> _RECORDS SHOWN_
--- Begin ---

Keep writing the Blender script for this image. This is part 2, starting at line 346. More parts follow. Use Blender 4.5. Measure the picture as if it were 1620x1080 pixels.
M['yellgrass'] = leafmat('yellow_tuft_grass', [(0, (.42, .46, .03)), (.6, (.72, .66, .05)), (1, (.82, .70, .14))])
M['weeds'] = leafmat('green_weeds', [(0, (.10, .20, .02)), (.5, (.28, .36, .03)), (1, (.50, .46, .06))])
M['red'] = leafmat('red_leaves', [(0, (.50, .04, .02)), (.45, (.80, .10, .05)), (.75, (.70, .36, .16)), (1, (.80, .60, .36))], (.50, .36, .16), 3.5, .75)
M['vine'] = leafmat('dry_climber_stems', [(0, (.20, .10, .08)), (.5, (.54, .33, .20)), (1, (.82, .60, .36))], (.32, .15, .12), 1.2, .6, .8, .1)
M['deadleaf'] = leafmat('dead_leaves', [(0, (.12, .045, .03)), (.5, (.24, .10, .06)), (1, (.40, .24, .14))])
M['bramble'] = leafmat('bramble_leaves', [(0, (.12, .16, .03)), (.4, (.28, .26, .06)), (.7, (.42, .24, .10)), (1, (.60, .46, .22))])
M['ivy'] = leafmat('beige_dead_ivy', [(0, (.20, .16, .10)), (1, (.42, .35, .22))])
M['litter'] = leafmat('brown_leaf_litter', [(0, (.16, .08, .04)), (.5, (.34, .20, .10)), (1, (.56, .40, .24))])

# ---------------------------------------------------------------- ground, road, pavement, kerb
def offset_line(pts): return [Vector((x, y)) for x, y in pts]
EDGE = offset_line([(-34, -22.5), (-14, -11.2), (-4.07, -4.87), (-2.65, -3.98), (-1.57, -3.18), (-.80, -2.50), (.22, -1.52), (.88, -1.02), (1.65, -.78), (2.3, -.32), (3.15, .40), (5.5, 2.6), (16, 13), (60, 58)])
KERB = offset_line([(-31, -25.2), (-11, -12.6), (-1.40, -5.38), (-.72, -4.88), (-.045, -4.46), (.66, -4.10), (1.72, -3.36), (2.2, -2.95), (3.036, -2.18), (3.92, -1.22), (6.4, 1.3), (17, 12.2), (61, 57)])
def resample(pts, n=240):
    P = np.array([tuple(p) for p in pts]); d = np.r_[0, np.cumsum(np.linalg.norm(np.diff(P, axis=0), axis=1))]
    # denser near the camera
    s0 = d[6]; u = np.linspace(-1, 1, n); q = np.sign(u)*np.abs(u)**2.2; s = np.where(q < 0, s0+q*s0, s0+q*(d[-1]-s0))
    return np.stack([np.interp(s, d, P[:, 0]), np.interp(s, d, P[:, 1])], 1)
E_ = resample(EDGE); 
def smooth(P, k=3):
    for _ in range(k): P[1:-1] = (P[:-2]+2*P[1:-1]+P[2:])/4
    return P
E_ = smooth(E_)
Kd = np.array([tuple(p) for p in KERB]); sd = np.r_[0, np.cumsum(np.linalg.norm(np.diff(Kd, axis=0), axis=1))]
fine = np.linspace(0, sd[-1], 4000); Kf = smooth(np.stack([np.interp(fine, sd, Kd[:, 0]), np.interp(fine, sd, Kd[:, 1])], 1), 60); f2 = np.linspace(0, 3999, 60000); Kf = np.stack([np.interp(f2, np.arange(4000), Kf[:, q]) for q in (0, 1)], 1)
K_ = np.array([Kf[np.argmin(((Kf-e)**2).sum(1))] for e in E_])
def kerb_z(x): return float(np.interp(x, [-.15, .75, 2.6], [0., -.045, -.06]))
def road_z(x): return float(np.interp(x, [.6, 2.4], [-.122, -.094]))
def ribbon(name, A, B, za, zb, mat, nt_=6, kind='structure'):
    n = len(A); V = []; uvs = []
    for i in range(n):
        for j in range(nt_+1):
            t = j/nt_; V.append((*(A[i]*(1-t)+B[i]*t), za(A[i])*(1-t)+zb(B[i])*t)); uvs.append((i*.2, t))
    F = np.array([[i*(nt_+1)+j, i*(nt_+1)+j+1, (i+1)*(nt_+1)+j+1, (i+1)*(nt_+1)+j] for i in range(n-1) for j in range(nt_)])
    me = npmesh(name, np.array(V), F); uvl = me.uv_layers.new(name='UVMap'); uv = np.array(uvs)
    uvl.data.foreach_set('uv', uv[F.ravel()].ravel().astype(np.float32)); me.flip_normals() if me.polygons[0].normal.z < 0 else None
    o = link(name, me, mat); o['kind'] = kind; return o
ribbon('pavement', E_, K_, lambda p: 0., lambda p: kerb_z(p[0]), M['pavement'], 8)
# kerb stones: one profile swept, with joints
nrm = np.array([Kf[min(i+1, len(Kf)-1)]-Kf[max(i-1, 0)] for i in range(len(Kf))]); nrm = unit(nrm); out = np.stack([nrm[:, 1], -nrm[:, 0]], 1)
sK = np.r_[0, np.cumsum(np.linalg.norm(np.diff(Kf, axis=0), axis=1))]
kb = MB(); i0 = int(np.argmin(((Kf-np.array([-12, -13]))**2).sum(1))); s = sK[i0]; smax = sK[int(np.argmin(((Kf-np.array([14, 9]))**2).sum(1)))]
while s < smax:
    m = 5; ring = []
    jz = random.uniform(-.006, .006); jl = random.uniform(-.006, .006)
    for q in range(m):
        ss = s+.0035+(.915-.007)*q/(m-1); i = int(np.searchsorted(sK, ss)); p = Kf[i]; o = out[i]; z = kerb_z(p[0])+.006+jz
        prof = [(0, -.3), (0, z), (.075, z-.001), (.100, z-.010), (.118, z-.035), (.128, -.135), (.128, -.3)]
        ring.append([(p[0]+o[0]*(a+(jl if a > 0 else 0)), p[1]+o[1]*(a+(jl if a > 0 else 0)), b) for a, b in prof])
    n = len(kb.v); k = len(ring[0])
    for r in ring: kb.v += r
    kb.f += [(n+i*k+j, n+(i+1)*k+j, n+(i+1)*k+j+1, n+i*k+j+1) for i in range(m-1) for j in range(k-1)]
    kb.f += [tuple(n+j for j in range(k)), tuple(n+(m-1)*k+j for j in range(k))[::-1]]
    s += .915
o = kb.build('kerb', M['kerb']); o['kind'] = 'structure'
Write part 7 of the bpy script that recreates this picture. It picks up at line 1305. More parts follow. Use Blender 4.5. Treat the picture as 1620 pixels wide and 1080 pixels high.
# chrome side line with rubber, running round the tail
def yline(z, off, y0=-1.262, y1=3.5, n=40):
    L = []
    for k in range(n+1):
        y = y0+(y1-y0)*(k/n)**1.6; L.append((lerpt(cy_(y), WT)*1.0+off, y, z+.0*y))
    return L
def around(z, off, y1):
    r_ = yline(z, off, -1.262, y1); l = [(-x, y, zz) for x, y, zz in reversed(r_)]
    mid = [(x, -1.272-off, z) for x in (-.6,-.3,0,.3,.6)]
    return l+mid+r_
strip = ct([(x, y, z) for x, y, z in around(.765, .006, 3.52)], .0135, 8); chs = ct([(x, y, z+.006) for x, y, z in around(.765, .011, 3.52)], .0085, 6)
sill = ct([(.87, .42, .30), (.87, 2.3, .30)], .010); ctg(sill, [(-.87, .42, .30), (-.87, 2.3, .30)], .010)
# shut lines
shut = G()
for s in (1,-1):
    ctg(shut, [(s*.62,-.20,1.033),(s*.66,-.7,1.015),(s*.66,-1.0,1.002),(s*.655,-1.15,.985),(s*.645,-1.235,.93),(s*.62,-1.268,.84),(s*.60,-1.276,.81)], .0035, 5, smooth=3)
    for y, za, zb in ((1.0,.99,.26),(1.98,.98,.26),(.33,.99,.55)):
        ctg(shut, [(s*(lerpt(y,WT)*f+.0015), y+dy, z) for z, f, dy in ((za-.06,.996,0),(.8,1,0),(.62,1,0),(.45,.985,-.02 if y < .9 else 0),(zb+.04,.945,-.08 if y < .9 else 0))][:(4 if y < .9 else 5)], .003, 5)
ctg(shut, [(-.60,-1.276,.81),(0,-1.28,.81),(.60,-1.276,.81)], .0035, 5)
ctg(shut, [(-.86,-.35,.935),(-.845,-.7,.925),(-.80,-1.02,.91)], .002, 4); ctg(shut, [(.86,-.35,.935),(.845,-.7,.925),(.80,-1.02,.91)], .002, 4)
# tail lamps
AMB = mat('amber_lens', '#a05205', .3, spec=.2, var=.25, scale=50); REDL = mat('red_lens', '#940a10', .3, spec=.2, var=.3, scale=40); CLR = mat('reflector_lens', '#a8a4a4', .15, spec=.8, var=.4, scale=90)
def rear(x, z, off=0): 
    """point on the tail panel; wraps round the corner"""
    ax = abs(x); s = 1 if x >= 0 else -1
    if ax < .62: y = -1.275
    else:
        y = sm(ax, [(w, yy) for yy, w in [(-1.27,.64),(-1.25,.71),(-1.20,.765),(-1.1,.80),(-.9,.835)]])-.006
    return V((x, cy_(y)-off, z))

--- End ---

Take the line with "Write part 7" and all lines after it to the last line, and reproduce them exactly.

> _TASK OUTPUT_
Write part 7 of the bpy script that recreates this picture. It picks up at line 1305. More parts follow. Use Blender 4.5. Treat the picture as 1620 pixels wide and 1080 pixels high.
# chrome side line with rubber, running round the tail
def yline(z, off, y0=-1.262, y1=3.5, n=40):
    L = []
    for k in range(n+1):
        y = y0+(y1-y0)*(k/n)**1.6; L.append((lerpt(cy_(y), WT)*1.0+off, y, z+.0*y))
    return L
def around(z, off, y1):
    r_ = yline(z, off, -1.262, y1); l = [(-x, y, zz) for x, y, zz in reversed(r_)]
    mid = [(x, -1.272-off, z) for x in (-.6,-.3,0,.3,.6)]
    return l+mid+r_
strip = ct([(x, y, z) for x, y, z in around(.765, .006, 3.52)], .0135, 8); chs = ct([(x, y, z+.006) for x, y, z in around(.765, .011, 3.52)], .0085, 6)
sill = ct([(.87, .42, .30), (.87, 2.3, .30)], .010); ctg(sill, [(-.87, .42, .30), (-.87, 2.3, .30)], .010)
# shut lines
shut = G()
for s in (1,-1):
    ctg(shut, [(s*.62,-.20,1.033),(s*.66,-.7,1.015),(s*.66,-1.0,1.002),(s*.655,-1.15,.985),(s*.645,-1.235,.93),(s*.62,-1.268,.84),(s*.60,-1.276,.81)], .0035, 5, smooth=3)
    for y, za, zb in ((1.0,.99,.26),(1.98,.98,.26),(.33,.99,.55)):
        ctg(shut, [(s*(lerpt(y,WT)*f+.0015), y+dy, z) for z, f, dy in ((za-.06,.996,0),(.8,1,0),(.62,1,0),(.45,.985,-.02 if y < .9 else 0),(zb+.04,.945,-.08 if y < .9 else 0))][:(4 if y < .9 else 5)], .003, 5)
ctg(shut, [(-.60,-1.276,.81),(0,-1.28,.81),(.60,-1.276,.81)], .0035, 5)
ctg(shut, [(-.86,-.35,.935),(-.845,-.7,.925),(-.80,-1.02,.91)], .002, 4); ctg(shut, [(.86,-.35,.935),(.845,-.7,.925),(.80,-1.02,.91)], .002, 4)
# tail lamps
AMB = mat('amber_lens', '#a05205', .3, spec=.2, var=.25, scale=50); REDL = mat('red_lens', '#940a10', .3, spec=.2, var=.3, scale=40); CLR = mat('reflector_lens', '#a8a4a4', .15, spec=.8, var=.4, scale=90)
def rear(x, z, off=0): 
    """point on the tail panel; wraps round the corner"""
    ax = abs(x); s = 1 if x >= 0 else -1
    if ax < .62: y = -1.275
    else:
        y = sm(ax, [(w, yy) for yy, w in [(-1.27,.64),(-1.25,.71),(-1.20,.765),(-1.1,.80),(-.9,.835)]])-.006
    return V((x, cy_(y)-off, z))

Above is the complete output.